Science depends on verifiable facts, amongst other things. Manuscripts (pothi, books) and epigraphs are one of the few sources of facts about history, about Indian society, culture, arts, sciences before the modern era. What do we know about manuscript and epigraph culture of historic India? Well, you might be surprised:
- India is home to an estimated 30 million manuscripts, the world's largest set! Vast majority is in Sanskrit.
- Not even 0.1% of Indian manuscripts have been translated.
- When scholars such as Patrick Olivelle who is a prolific contemporary reader and translator of Sanskrit texts, have read more manuscripts of the same Sanskrit text, they report many material differences!
- We need critical editions and an acknowledgment of different conflicting versions of historic texts for honest Indology.
- Similarly, millions of epigraphs on copper plates, pillars, rocks, statues, reliefs and stone blocks exist at 1000s of Indian sites. Majority of these are in Sanskrit, rest in major languages like Telugu, Tamil, Kannada, Odiya, Marathi, etc.
- Again a tiny fraction read and properly translated.
- Colonial construction of Indian history and society is a mix of little good and lot of bad. It is largely a projection of oppressive Orientalism, geopolitical agenda that cherrypicked data in a few manuscripts and epigraphs with strange interpolations that fit a narrative.

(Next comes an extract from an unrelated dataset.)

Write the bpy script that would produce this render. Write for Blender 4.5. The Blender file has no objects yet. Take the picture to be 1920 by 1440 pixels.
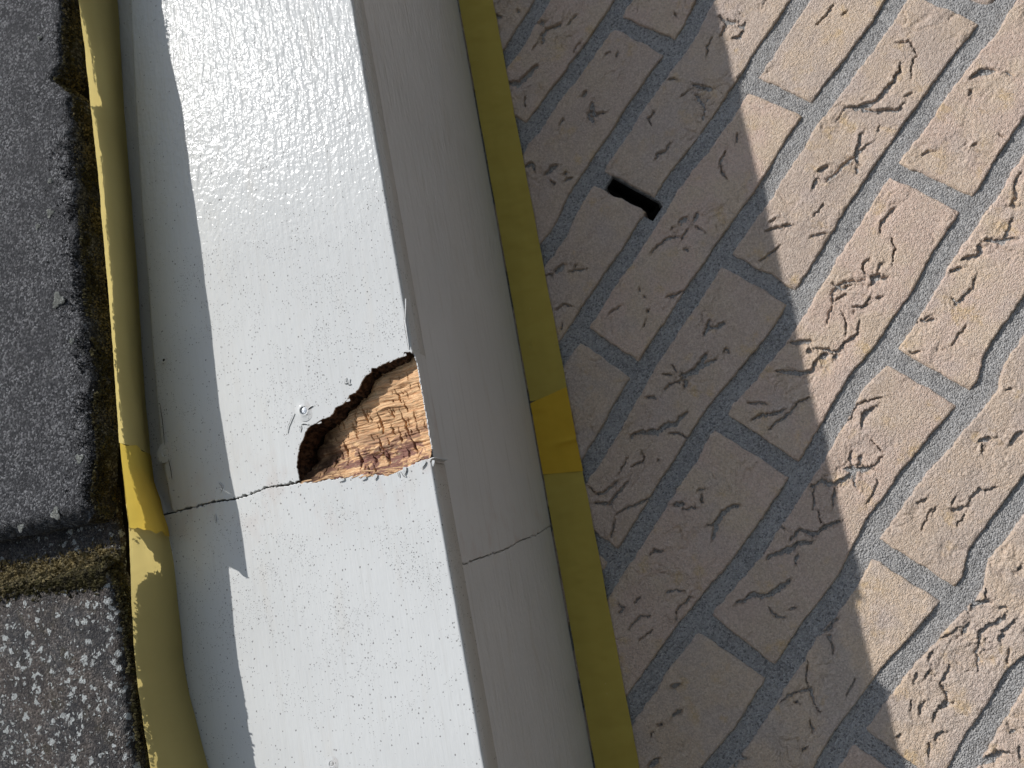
# Rotten painted verge board of a brick gable, masked with yellow tape, under concrete roof tiles.
# Measurements are millimetres. Two frames are used:
#   wall frame  (u along the brick courses, v up, w out of the wall)
#   verge frame (t up along the 45 degree roof slope, n square to it, w out of the wall)
import bpy, bmesh, math, random
import numpy as np
from mathutils import Matrix, Vector
from mathutils.geometry import tessellate_polygon

random.seed(7)
MM = 0.001
BASE_Z = 5.4                       # height of the frame origin above the ground, metres
scene = bpy.context.scene
col = scene.collection

# ------------------------------------------------------------------ camera, sky, sun, exposure
cam_data = bpy.data.cameras.new("camera")
cam = bpy.data.objects.new("camera", cam_data)
col.objects.link(cam)
scene.camera = cam
CR_ = np.array([[0.55258368, -0.77846627, -0.29772729], [0.83203536, 0.53610233, 0.14251828], [0.04866662, -0.3264729, 0.94395286]])
CPOS = (-451.304, -443.070, 617.882)
W2 = np.array([[1, 0, 0], [0, 0, -1], [0, 1, 0]], float)      # wall frame to world
Rw = W2 @ CR_.T
M = Matrix([[Rw[i][0], Rw[i][1], Rw[i][2], 0] for i in range(3)] + [[0, 0, 0, 1]])
p = W2 @ np.array(CPOS) * MM
M.translation = Vector((p[0], p[1], p[2] + BASE_Z))
cam.matrix_world = M
cam_data.sensor_width = 36.0
cam_data.lens = 36.0 * 1577.04 / 1920.0
cam_data.clip_start = 0.01
cam_data.clip_end = 1000.0
cam_data.dof.use_dof = True
cam_data.dof.focus_distance = 0.455
cam_data.dof.aperture_fstop = 19.0

SUN_T, SUN_N, SUN_W = 0.9, 1.04, 1.0
s2 = math.sqrt(0.5)
sun_dir = Vector((SUN_T * s2 - SUN_N * s2, -SUN_W, SUN_T * s2 + SUN_N * s2)).normalized()
world = bpy.data.worlds.new("World")
scene.world = world
world.use_nodes = True
wn = world.node_tree
wn.nodes.clear()
sky = wn.nodes.new("ShaderNodeTexSky")
sky.sky_type = 'NISHITA'
sky.sun_disc = False
sky.sun_elevation = math.asin(sun_dir.z)
sky.sun_rotation = math.atan2(sun_dir.x, sun_dir.y)
bg = wn.nodes.new("ShaderNodeBackground")
bg.inputs[1].default_value = 0.10
wo = wn.nodes.new("ShaderNodeOutputWorld")
wn.links.new(sky.outputs[0], bg.inputs[0])
wn.links.new(bg.outputs[0], wo.inputs[0])

sun_data = bpy.data.lights.new("sun", 'SUN')
sun_data.energy = 3.75
sun_data.angle = math.radians(0.5)
sun_data.color = (1.0, 0.978, 0.95)
sun = bpy.data.objects.new("sun", sun_data)
col.objects.link(sun)
sun.rotation_euler = (-sun_dir).to_track_quat('-Z', 'Y').to_euler()
sun.location = (0, -5, 12)

scene.view_settings.view_transform = 'Standard'
scene.view_settings.look = 'None'
scene.view_settings.exposure = 0.0
scene.view_settings.gamma = 1.0
scene.view_settings.use_curve_mapping = False

# ------------------------------------------------------------------ measured outlines (mm)
FE = [[-298.9,179.0],[-382.4,177.5],[-460.9,176.0],[-486.2,175.0],[-516.9,174.4],[-579.4,171.1],[-616.2,170.3],[-657.2,169.9],[-697.1,167.8],[-732.8,168.7]]
RIM = [[-517.6,174.5],[-516.2,176.4],[-515.6,180.1],[-517.9,181.2],[-517.9,183.6],[-518.3,188.6],[-519.0,193.7],[-520.1,198.5],[-519.7,201.4],[-521.7,202.4],[-523.3,206.6],[-525.9,209.2],[-528.7,211.1],[-530.6,213.6],[-531.5,218.1],[-533.7,219.9],[-535.6,223.2],[-536.4,228.1],[-538.6,229.6],[-540.8,232.9],[-541.0,238.2],[-542.4,242.2],[-543.3,246.9],[-545.9,249.9],[-549.5,251.6],[-551.5,254.2],[-555.1,255.8],[-559.9,257.5],[-564.8,258.6],[-569.4,257.9],[-572.3,257.8]]
BOT = [[-575.2,350.5],[-574.8,339.3],[-574.4,319.7],[-575.2,304.0],[-574.4,292.2],[-572.5,280.5],[-573.6,269.4],[-573.7,256.8],[-575.4,247.6],[-575.2,240.4],[-575.8,233.8],[-576.4,222.3],[-576.4,216.4],[-578.5,208.2],[-580.0,201.4],[-578.9,193.5],[-577.2,187.0],[-575.7,178.5],[-575.6,171.1],[-579.0,170.1]]
LEFT_U = [[-226.0,348.4],[-304.2,352.3],[-379.2,355.2],[-423.0,355.6],[-465.3,356.9],[-506.7,357.3],[-547.2,356.5],[-564.1,354.6],[-571.5,353.0]]
NAILS = [[-533.6,248.8],[-537.4,352.3],[-480.0,346.8],[-523.4,216.6],[-725.3,258.8]]
BCR = [[[-506.0,352.9],[-521.4,352.1],[-533.1,352.2]],[[-541.8,350.3],[-555.2,348.9]],[[-529.8,254.6],[-532.7,251.6]],[[-533.6,245.9],[-532.4,242.7]],[[-536.5,248.1],[-538.7,247.0]],[[-541.2,252.5],[-545.1,253.4]],[[-541.1,251.7],[-542.4,247.1]],[[-533.6,255.8],[-540.4,260.9],[-543.9,262.2]],[[-521.0,218.7],[-524.5,219.6],[-524.6,217.8]],[[-522.2,216.4],[-525.6,217.6],[-525.7,215.9]],[[-497.9,177.3],[-510.2,177.0],[-514.7,177.3]],[[-486.4,174.4],[-498.0,177.0],[-507.1,177.1]],[[-581.3,319.8],[-586.1,319.6]],[[-563.2,314.3],[-565.8,312.2],[-568.7,314.2]],[[-579.4,192.3],[-582.2,191.1],[-583.0,189.9]],[[-579.6,194.6],[-582.3,194.1]]]
C_TOP = -264.7
T_UP = [[-171.8,353.9,230.6],[-195.1,356.0,230.3],[-206.8,357.1,229.7],[-246.2,355.8,230.5],[-285.2,351.8,232.0],[-322.7,351.1,231.4],[-370.3,349.1,231.0],[-394.8,349.0,231.1],[-436.2,348.2,230.7],[-484.0,348.3,229.8],[-523.0,347.4,231.1],[-545.5,345.9,232.2],[-582.1,344.3,231.7]]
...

- No robust science should rely on <0.1% data, when we already know that new data contradicts the data we believed was ok.
- Current and future generations of Indians and Indologists should read historic manuscripts and epigraphs for themselves, then apply the principles of science on what they have seen and read. Reviving Sanskrit and Prakrit languages would allow Indians to discover and learn from their own history.